We have heard both the parties and perused the record. We observe that the AO found a loose paper on which investment of Yash and Vasanti has been written with certain amounts mentioned on it. The assessee is a substantial shareholder in M/s. A.K. Services Pvt. Ltd. and has 30% shareholding in M/s. A.K. Capital Services Limited which is a listed company. Though the AO in his notice to the assessee had claimed that this loose paper was seized from his locker has reconciled to the fact that the paper was seized from his residence. A paper on which two names of Yash and Vasanti and certain amounts were written cannot be the sole basis on which addition can be made u/s 69 of the Act. In order to make addition, there has to be some evidence to corroborate or support that this investment has been done by the assessee in the name of these two individuals. The AO had all the powers to enquire from both the companies whether there was any Yash and Vasanti holding any shares in the said companies. A reference by the AO that one Bobby Singh, Senior Executive of M/s. A.K. Capital Services Ltd. whose name also being found in the said loose paper with the correct shareholding, according to the AO, points out that this paper is not a dump document as suggested by the assessee. If the argument of the AO that in the said paper, the Senior Executive of M/s. A.K. Capital Services Ltd., Shri Bobby Singh, with his correct shareholding mentioned that shows that the document is a true document. If that is so, then Yash and Vasanti should also be holding shares in M/s. A.K. Capital Services Ltd. or M/s. A.K. Services Pvt. Ltd. The AO once found out that Bobby Singh had correct number of shares as mentioned in the paper should have found out how much Yash and Vasanti was having in these companies, if any. The AO has not made any enquiry from the companies whether there was any employee or whether there was any relative of the assessee in the name of Yash and Vasanti.

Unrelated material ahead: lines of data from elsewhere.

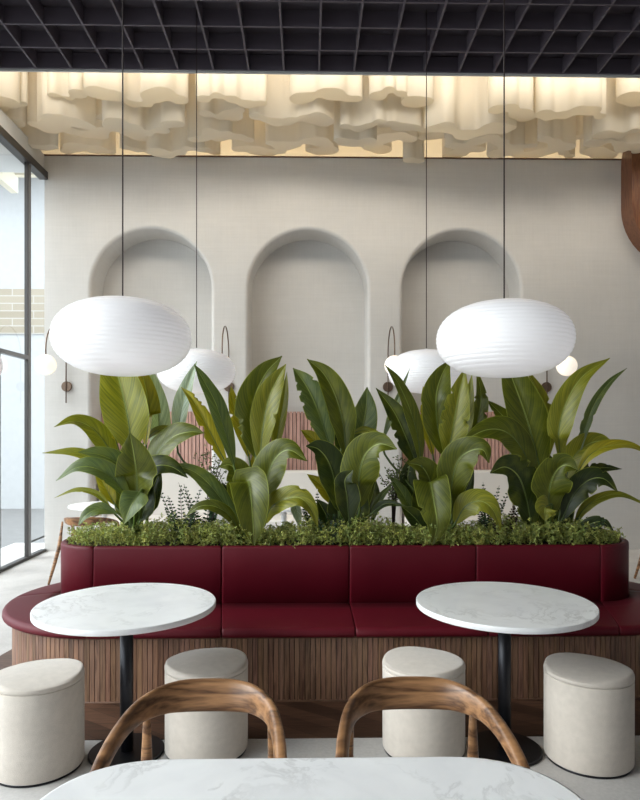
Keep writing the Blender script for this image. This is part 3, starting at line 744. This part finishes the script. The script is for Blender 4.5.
PLANTS = [
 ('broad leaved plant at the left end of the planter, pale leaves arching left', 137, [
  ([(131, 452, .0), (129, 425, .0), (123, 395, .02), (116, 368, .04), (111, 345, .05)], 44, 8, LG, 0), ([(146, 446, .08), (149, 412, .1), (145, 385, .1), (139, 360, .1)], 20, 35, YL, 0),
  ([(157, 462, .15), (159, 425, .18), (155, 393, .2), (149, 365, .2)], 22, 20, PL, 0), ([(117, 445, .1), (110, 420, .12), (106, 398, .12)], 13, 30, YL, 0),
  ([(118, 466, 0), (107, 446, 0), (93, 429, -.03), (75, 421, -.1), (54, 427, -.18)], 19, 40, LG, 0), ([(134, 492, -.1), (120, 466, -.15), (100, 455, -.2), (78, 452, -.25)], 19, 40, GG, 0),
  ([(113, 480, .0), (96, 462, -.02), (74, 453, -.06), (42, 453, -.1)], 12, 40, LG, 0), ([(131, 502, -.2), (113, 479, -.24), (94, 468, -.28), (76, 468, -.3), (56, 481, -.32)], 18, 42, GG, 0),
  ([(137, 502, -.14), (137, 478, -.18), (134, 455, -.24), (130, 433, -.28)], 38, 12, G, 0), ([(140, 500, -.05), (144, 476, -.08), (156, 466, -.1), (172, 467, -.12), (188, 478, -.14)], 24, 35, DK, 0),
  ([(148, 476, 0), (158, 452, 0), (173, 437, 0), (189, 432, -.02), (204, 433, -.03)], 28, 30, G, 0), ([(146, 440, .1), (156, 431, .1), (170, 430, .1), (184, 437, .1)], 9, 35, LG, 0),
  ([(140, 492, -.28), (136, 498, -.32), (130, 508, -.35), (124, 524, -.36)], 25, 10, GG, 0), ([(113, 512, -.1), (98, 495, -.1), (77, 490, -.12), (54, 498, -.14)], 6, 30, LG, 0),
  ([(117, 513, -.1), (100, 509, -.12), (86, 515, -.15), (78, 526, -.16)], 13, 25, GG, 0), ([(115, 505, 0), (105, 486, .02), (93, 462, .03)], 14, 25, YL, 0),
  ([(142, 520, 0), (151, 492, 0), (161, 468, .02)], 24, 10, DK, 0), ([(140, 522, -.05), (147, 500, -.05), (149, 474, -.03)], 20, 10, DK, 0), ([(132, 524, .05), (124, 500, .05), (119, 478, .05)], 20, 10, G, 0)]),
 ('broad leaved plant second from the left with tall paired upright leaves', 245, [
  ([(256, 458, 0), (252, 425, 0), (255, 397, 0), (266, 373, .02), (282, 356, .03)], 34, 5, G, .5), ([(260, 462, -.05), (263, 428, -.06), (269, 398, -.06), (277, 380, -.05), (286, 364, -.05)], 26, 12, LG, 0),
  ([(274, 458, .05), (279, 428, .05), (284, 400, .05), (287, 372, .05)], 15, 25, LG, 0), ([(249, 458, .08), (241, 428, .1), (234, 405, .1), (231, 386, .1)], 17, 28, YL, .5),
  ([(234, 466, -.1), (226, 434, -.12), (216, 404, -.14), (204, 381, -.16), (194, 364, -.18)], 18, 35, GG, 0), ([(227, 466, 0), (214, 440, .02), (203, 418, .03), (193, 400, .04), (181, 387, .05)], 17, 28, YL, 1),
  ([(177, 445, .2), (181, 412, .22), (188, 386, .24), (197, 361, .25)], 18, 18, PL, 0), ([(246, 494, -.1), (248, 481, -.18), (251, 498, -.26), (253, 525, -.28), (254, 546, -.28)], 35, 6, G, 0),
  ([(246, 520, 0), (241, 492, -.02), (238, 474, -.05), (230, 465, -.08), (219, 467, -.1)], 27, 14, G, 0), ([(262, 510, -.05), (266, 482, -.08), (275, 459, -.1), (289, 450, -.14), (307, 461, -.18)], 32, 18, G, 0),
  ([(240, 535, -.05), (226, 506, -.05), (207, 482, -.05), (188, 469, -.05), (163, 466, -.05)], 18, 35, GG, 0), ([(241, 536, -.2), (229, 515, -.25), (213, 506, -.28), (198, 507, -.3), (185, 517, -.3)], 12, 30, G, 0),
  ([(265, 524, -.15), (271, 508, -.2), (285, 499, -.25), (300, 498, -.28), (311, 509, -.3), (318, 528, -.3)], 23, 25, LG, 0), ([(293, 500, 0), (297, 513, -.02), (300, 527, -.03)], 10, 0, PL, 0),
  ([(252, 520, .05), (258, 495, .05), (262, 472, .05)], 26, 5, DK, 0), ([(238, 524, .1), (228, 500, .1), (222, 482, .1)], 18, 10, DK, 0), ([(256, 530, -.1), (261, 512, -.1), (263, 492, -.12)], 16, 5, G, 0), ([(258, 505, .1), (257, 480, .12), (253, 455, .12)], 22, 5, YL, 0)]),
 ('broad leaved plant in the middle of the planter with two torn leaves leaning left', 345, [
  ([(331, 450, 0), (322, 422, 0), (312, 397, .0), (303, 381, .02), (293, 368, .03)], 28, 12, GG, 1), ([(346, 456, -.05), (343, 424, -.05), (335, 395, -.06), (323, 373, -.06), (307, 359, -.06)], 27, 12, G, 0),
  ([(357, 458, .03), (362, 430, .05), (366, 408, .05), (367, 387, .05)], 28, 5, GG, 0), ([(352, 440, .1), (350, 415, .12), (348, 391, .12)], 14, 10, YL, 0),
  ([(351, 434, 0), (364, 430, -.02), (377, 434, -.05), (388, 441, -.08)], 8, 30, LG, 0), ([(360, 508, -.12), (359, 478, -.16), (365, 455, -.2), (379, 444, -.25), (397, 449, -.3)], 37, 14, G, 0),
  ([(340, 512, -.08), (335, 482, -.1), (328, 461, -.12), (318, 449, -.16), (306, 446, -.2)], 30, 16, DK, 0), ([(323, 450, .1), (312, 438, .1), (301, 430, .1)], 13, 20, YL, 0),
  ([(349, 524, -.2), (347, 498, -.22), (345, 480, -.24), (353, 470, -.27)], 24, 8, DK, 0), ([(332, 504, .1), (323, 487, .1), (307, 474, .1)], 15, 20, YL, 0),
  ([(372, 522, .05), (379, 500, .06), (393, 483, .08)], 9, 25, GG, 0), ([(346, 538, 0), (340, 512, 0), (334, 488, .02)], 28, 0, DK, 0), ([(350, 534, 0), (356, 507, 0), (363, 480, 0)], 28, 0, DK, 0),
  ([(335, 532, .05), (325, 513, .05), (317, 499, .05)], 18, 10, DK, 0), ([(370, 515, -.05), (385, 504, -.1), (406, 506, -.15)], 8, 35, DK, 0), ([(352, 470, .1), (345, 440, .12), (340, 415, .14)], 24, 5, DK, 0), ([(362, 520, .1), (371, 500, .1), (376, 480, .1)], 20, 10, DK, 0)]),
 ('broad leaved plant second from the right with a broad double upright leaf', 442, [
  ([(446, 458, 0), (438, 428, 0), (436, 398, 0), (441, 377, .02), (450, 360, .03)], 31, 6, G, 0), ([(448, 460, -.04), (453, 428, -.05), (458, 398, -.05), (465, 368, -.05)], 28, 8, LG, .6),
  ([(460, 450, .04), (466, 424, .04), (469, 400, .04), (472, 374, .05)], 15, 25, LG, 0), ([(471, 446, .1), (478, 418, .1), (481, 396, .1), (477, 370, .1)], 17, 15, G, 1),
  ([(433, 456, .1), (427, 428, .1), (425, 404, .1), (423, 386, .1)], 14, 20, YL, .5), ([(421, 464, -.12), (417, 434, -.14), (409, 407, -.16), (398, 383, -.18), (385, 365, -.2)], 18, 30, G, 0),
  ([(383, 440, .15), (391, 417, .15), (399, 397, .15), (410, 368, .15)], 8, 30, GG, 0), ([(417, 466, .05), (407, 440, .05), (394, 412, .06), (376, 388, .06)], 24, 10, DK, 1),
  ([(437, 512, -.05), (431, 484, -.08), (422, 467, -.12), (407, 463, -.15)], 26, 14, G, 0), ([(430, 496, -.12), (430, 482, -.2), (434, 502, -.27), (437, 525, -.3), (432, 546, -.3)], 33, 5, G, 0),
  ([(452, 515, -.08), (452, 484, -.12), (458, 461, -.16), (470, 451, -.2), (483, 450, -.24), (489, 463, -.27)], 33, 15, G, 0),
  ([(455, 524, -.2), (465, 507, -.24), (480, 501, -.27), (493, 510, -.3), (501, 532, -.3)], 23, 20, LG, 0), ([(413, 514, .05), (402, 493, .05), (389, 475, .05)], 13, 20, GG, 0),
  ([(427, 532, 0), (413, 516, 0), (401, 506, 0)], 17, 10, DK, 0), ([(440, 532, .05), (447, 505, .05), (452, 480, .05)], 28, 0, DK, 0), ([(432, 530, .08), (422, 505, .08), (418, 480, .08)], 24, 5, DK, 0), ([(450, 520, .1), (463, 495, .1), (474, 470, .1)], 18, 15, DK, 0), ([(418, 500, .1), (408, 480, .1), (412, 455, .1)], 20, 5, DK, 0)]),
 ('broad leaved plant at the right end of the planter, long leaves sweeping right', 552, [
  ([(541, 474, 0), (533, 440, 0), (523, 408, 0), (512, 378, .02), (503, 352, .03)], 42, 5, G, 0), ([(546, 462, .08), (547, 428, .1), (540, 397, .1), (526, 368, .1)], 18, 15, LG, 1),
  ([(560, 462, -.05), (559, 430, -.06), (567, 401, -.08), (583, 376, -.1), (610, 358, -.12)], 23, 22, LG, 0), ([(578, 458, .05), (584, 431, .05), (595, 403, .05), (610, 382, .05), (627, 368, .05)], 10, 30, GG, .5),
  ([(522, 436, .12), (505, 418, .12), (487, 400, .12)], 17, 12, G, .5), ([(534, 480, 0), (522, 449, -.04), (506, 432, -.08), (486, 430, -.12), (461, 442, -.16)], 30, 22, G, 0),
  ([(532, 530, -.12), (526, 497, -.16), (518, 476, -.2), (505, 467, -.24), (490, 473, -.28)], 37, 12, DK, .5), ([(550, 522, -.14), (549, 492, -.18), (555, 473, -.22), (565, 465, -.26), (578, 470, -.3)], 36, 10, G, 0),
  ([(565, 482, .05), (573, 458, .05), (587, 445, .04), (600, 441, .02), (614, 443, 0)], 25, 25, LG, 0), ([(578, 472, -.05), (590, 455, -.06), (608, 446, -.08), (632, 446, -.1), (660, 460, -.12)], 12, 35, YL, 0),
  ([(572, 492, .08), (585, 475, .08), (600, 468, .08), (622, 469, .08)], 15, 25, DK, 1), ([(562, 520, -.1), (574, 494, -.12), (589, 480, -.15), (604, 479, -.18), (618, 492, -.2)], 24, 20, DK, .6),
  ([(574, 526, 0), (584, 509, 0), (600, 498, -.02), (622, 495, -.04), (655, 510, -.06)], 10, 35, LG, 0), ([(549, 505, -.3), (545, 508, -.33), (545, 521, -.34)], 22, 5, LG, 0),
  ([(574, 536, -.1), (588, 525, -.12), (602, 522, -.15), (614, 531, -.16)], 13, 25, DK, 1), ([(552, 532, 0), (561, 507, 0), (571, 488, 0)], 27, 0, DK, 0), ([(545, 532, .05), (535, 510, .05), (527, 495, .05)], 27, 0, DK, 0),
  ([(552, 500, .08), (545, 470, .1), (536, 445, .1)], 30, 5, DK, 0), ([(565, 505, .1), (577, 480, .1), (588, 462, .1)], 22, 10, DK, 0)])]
names_d = {}
for k, (lab, bx, lv) in enumerate(PLANTS):
    base = at(bx, 548, 4.70); base.z = .79
    t = thing('banana_plant', lab, 'plant', base, 'broad leaved plants in the planter', world=True)
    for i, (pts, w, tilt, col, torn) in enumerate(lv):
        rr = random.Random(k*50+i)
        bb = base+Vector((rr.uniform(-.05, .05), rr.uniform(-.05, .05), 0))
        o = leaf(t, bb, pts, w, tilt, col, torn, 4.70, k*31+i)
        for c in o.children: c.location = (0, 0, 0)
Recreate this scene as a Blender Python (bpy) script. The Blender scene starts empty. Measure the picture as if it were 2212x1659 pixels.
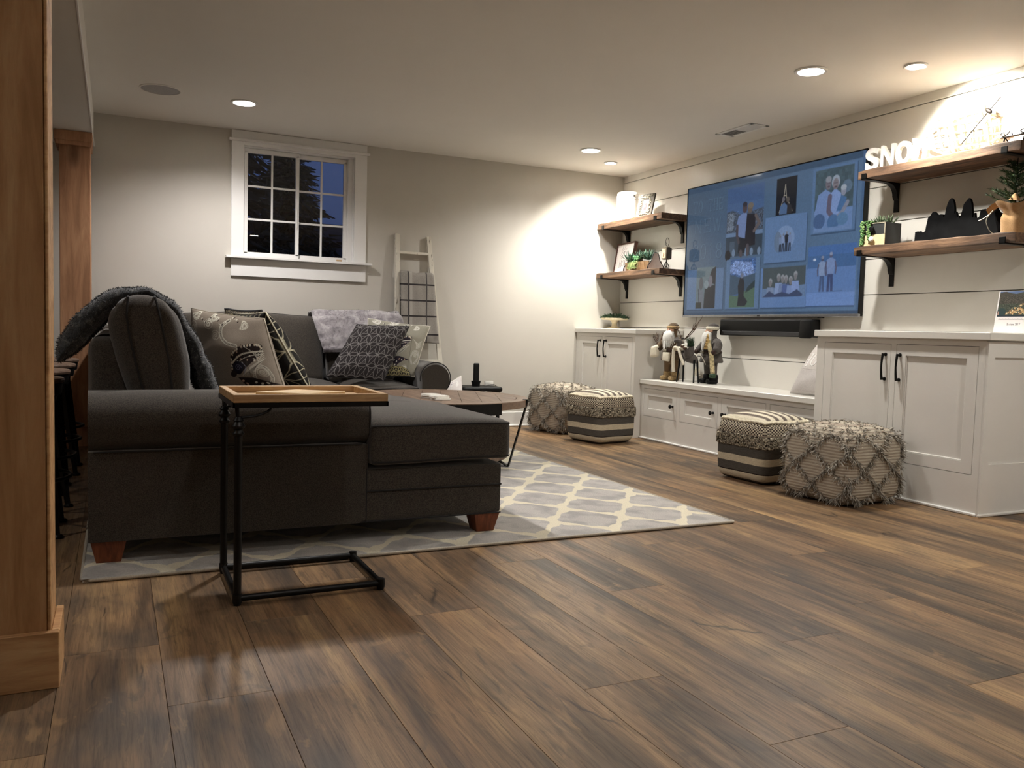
import bpy, bmesh, math, random
import numpy as np
from mathutils import Vector, Matrix, Euler, noise
random.seed(7)
PI = math.pi
C = bpy.context.scene.collection
sc = bpy.context.scene

# ------------------------------------------------------------------ camera
def make_camera():
    yaw, pit, rol, H, F = 0.4437, 0.0634, 0.0280, 0.90, 1809.0
    cy, sy, cp, sp, cr, sr = math.cos(yaw), math.sin(yaw), math.cos(pit), math.sin(pit), math.cos(rol), math.sin(rol)
    W = Matrix(((cy, -sy, 0), (0, 0, -1), (sy, cy, 0)))
    P = Matrix(((1, 0, 0), (0, cp, -sp), (0, sp, cp)))
    Q = Matrix(((cr, -sr, 0), (sr, cr, 0), (0, 0, 1)))
    M = Q @ P @ W
    R = Matrix((M[0], -M[1], -M[2])).transposed()
    cam = bpy.data.cameras.new('camera'); ob = bpy.data.objects.new('camera', cam); C.objects.link(ob)
    cam.sensor_width = 36.0; cam.sensor_fit = 'HORIZONTAL'; cam.lens = F / 2212 * 36
    cam.clip_start = 0.02; cam.clip_end = 200
    ob.matrix_world = Matrix.Translation((0, 0, H)) @ R.to_4x4()
    sc.camera = ob
make_camera()

# ------------------------------------------------------------------ colour, exposure, world
sc.view_settings.view_transform = 'Standard'; sc.view_settings.look = 'None'
sc.view_settings.gamma = 1.0; sc.view_settings.use_curve_mapping = False
sc.view_settings.exposure = 0.98
world = bpy.data.worlds.new('dusk_sky'); sc.world = world; world.use_nodes = True
wn = world.node_tree.nodes; wl = world.node_tree.links
bgn = wn['Background']
tc = wn.new('ShaderNodeTexCoord'); sx = wn.new('ShaderNodeSeparateXYZ'); cr_ = wn.new('ShaderNodeValToRGB')
wl.new(tc.outputs['Generated'], sx.inputs[0]); wl.new(sx.outputs['Z'], cr_.inputs[0]); wl.new(cr_.outputs[0], bgn.inputs[0])
cr_.color_ramp.elements[0].position = 0.0; cr_.color_ramp.elements[0].color = (0.020, 0.034, 0.085, 1)
cr_.color_ramp.elements[1].position = 0.6; cr_.color_ramp.elements[1].color = (0.050, 0.090, 0.24, 1)
bgn.inputs[1].default_value = 0.55

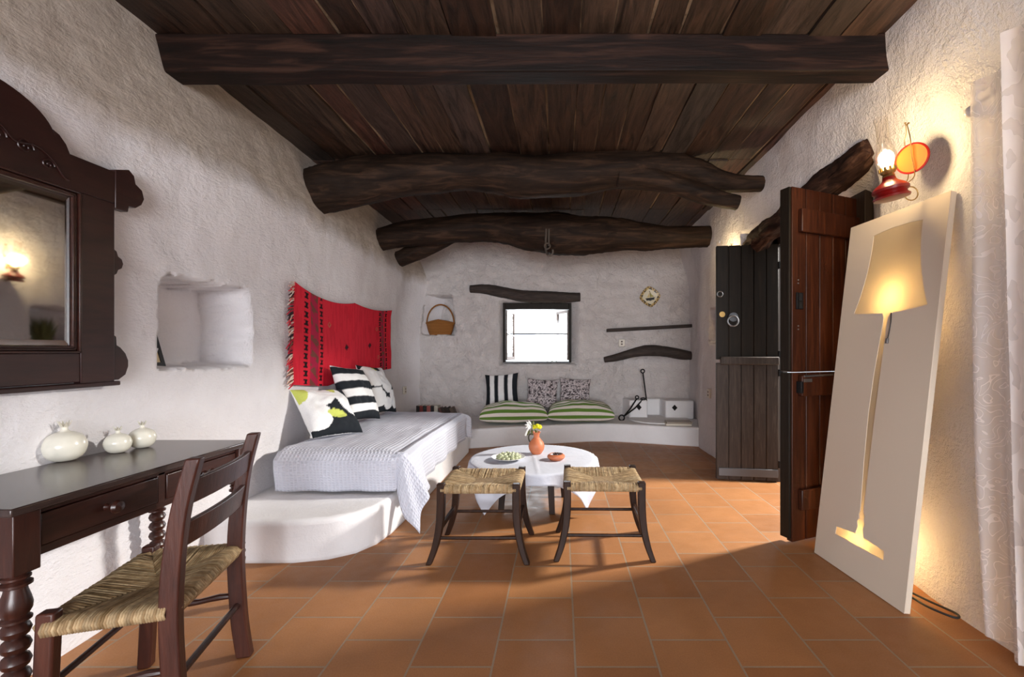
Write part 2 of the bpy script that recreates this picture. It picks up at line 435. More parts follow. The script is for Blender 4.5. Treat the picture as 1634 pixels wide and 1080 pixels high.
def niche(a, b, ca, cb, ha, hb, depth, rough=.02, edge=.018):
    d = rect_sdf(a, b, ca, cb, ha, hb)+rough*nz(a*9, b*9, 5)+rough*.5*nz(a*25, b*25, 6)
    return depth*sm(0, -edge, d)

# left wall with its square niche
y0, y1, z0, z1 = -4.65, 6.75, -.05, 2.95
def fnL(u, v):
    y, z = y0+(y1-y0)*u, z0+(z1-z0)*v
    h = niche(y, z, 2.50, 1.295, .36-.03*sm(1.3, 1.55, z), .235, .31, .02)
    return (wallL(y, z)-h, y, z)
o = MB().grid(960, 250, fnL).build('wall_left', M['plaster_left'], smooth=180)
tag(o, 'rough whitewashed left wall with a square niche cut into it', 'wall', kind='structure')
# right wall with the splayed doorway and a small niche
DY0, DY1, DZ = 2.87, 4.0, 2.12
def fnR(u, v):
    y, z = y0+(y1-y0)*u, z0+(z1-z0)*v
    x = wallR(y, z)
    e = .012*nz(y*7, z*7, 31)
    k = max(0, min(1, (y-2.50+e)/.34, (4.17-y+e)/.16, (2.235-z+e)/.10))
    x = x*(1-k)+1.97*k if k > 0 else x
    x += niche(y, z, 4.80, 1.42, .24, .2, .22, .015)
    return (x, y, z)
def keepR(u, v):
    y, z = y0+(y1-y0)*u, z0+(z1-z0)*v
    return not (DY0 < y < DY1 and z < DZ)
o = MB().grid(800, 210, fnR, keep=keepR).build('wall_right', M['plaster_rough'], smooth=180)
tag(o, 'bumpy whitewashed right wall around the open double doorway', 'wall', kind='structure')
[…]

Without making any enquiry just because a paper was found in the premises of the assessee with some names and some figures written, cannot be the sole evidence which could warrant an addition u/s 68 of the Act. For the aforesaid reasons, we do not find any infirmity in the order of the CIT (A) on this issue and we uphold the same. These revenue’s grounds are therefore dismissed. 15. In the result, the appeal of the revenue for assessment year 2007-08 is dismissed.
Order pronounced in open court on this 4th day of March, 2016.